Na residência do capitão, reunia-se o grupo republicano de Quintino Bocaiúva e Lopes Trovão, entre outros. Patrocínio frequentou as reuniões e se tornou apóstolo dessa causa. Nesse tempo, lançou-se na poesia e no jornalismo. Inicialmente colunista, depois sócio de jornal, era uma poderosa voz abolicionista e republicana. A abolição da escravatura, a maior campanha cívica já ocorrida no Brasil, tinha em “Prudhomme”, seu pseudônimo, a vocalização das suas teses. Durante décadas, seu envolvimento com a luta libertadora de cativos fez dele o maior jornalista brasileiro de seu tempo. Um feito quase sobrenatural.
Vivia, tal como os jornais em que trabalhava, sempre em dificuldades. Mas era necessário narrar a história enquanto ela era produzida, e acelerar o seu passo. Foi duas vezes ao Ceará testemunhar a primeira província a eliminar a escravidão de seu território, em 1884. Foi repórter desse triunfo, “in loco”, uma raridade naqueles tempos nos quais os lugares mais ao norte do Brasil eram ermos esquecidos pelo sul. Seus textos informaram no Rio o drama da seca e da miséria naquelas lonjuras totalmente ignoradas pelo governo central. Do que viu, além das matérias para a imprensa, guardou inspiração e revolta para escrever o romance “Os retirantes”.
Foi também à França, em busca de suporte para a campanha nacional abolicionista. Esteve com eminências daquela nação, que era a maior influenciadora cultural do Império. Não era pouco para quem nascera filho de escravizada, antes da Lei do Ventre Livre (1871).
Elegeu-se vereador no Rio de Janeiro, em 1886. Transformou a tribuna legislativa municipal em cidadela republicana e abolicionista. À medida que a sua pena e seu discursos cresciam em influência, subiam também os antagonismos. Eram escalados para enfrentá-lo nos debates pelos jornais intelectuais reacionários como Sílvio Romero (1851-1914), defensor ensandecido do nefando regime de cativeiro. Mas a marcha da história cumpriu o seu curso e, com dilatado atraso, venceu a Abolição, em 13 de maio de 1888.
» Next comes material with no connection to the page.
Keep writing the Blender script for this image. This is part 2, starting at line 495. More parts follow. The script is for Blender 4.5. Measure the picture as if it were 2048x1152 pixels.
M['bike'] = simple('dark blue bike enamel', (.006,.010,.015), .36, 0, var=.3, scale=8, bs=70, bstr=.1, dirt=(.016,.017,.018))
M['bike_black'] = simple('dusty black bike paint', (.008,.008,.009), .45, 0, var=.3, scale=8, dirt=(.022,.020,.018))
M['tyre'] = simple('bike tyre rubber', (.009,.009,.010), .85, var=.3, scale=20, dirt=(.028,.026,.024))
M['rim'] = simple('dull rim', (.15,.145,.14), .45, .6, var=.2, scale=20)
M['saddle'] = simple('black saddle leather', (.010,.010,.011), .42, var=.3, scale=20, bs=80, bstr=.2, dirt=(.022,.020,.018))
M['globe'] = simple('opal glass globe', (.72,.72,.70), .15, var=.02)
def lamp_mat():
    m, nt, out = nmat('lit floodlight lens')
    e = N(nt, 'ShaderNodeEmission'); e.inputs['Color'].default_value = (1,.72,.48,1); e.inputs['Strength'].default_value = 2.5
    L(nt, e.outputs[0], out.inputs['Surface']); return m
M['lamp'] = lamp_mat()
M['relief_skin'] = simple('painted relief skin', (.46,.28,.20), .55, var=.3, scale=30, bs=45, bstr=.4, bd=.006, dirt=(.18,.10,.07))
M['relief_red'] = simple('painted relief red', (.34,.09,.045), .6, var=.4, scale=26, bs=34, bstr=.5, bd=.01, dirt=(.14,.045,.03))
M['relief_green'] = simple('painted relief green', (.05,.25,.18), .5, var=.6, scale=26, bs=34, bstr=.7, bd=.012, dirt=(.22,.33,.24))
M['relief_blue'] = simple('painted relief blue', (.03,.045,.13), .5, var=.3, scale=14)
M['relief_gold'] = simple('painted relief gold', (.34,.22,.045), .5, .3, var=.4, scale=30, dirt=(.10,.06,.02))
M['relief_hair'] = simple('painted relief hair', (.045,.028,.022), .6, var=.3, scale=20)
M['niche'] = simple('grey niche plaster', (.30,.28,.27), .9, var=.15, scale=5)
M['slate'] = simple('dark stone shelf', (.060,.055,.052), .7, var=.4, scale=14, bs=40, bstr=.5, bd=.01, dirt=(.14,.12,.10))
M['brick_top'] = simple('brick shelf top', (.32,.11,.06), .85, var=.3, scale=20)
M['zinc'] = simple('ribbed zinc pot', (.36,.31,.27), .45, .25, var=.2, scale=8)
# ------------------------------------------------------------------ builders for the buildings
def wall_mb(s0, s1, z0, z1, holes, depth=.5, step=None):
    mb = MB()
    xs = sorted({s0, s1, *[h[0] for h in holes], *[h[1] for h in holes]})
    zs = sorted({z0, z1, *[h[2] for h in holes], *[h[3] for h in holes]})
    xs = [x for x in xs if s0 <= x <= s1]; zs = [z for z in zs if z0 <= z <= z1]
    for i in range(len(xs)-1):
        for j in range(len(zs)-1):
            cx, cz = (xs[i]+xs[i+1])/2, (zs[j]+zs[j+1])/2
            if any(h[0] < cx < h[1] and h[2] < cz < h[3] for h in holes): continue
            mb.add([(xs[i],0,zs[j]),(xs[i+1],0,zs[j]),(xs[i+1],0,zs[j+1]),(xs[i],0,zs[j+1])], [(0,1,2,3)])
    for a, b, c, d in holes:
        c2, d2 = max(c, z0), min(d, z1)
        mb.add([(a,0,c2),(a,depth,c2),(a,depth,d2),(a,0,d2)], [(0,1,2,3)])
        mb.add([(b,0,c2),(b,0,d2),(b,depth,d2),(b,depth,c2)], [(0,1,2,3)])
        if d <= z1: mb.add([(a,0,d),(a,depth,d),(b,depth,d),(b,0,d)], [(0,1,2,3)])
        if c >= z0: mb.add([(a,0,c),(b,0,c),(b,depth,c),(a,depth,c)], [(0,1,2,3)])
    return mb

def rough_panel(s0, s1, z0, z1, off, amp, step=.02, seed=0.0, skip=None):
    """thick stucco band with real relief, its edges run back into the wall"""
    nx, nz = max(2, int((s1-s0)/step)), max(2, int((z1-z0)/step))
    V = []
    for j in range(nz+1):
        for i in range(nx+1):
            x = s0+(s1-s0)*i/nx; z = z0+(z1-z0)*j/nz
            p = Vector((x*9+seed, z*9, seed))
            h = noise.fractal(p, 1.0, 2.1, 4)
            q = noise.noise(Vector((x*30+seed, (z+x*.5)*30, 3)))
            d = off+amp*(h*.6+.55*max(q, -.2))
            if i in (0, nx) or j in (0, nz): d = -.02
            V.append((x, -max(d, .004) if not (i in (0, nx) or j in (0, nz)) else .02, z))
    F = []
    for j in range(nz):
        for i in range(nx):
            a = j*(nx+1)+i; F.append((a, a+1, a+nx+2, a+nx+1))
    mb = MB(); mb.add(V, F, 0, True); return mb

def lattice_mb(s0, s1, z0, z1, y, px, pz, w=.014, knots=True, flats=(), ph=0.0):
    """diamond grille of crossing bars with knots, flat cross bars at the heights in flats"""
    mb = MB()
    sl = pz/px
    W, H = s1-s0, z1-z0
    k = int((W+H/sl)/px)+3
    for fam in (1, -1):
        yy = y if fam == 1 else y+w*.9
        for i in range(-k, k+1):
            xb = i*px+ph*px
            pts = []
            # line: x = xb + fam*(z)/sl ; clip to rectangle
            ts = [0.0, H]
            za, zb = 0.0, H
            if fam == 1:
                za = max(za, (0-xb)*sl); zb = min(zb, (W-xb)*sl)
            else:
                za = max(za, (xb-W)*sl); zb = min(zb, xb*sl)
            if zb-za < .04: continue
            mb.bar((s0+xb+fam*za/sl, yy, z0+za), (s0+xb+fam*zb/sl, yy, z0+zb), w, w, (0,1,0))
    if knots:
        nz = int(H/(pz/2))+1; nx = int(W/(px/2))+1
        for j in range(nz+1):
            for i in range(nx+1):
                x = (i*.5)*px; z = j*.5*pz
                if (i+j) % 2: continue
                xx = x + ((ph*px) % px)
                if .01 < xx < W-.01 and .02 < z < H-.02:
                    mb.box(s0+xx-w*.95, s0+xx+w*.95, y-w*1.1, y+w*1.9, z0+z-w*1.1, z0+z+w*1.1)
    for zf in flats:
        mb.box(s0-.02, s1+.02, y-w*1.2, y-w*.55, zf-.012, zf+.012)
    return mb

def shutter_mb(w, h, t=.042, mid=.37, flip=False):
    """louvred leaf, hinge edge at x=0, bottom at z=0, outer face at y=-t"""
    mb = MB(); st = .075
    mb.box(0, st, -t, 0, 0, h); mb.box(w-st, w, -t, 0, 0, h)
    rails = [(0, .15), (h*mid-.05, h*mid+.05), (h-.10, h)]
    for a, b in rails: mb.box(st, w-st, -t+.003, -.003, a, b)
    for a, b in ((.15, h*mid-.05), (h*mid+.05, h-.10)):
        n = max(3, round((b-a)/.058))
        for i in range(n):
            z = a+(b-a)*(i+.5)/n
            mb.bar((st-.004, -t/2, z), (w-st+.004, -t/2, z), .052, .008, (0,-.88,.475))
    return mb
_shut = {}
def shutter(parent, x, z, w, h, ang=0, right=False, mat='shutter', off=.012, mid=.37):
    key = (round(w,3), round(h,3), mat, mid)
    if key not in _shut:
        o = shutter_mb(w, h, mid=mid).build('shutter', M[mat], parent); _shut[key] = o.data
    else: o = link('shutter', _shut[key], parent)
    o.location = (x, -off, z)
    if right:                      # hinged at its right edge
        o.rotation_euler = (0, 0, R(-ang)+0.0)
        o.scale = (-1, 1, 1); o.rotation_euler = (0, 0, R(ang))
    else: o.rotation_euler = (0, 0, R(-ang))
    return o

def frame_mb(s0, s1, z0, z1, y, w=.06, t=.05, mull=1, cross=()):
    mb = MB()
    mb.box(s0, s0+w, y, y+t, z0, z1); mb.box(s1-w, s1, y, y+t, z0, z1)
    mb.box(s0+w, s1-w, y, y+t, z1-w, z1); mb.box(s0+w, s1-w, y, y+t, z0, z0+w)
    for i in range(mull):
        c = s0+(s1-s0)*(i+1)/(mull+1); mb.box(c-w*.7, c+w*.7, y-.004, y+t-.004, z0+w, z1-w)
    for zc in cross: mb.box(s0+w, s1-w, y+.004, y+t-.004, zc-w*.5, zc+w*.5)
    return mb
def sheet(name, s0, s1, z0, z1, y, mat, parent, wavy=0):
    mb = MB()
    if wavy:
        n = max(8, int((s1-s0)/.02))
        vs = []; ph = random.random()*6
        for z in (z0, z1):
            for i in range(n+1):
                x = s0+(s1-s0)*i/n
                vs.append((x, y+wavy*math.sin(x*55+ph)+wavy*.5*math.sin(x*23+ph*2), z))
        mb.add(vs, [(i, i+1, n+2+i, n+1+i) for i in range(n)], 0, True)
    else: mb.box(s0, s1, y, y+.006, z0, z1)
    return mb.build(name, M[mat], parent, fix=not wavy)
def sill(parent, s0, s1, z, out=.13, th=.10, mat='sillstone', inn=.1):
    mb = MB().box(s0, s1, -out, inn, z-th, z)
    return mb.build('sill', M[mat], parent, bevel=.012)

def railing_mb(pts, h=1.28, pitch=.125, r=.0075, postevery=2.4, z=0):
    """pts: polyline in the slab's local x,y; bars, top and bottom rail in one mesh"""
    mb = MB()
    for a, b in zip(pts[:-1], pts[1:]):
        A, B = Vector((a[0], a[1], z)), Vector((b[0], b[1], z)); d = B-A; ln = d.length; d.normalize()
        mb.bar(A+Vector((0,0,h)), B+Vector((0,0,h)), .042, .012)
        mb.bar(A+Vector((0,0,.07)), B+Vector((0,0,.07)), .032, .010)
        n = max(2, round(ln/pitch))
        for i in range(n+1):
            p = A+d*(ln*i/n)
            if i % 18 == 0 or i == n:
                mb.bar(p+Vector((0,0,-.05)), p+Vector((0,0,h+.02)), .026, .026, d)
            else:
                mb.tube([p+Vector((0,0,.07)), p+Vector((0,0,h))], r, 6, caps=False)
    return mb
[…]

A assinatura da Lei Áurea pela Princesa Isabel, que na reta final apoiou a causa, balançou os sentimentos republicanos de Patrocínio. Mas não por muito tempo. Pouco depois, já redigia textos em defesa de um novo regime, que chegou em 15 de novembro de 1889. O que pouca gente sabe é que, apesar de depor o governo, o marechal Deodoro da Fonseca não proclamou solenemente a República. Isso só veio a acontecer, naquela data, na Câmara Municipal, quando o vereador José do Patrocínio assomou a tribuna e a proclamou assertivamente, mandando hastear a nova bandeira republicana. Nega-se, ordinariamente, a esse grande brasileiro a glória de ser o primeiro a fazê-lo oficialmente.
Foi fundador da cadeira 21 da Academia Brasileira de Letras, em 1897, outro êxito monumental. Todavia, morreu em 29 de janeiro de 1905, no Rio de Janeiro, empobrecido, com o seu jornal fechado pelo regime republicano que fundara. Estava cheio de ideias inovadoras sobre balões e automóveis.
Patrocínio falece, de novo, a cada vez que se lê o nome deste país – “República” Federativa do Brasil – sem que se devote uma linha de memória a essa excelência negra. Seu nome não consta do “Livro de Heróis e Heroínas da Pátria” e, surpreendentemente, não há projeto de lei que o proponha.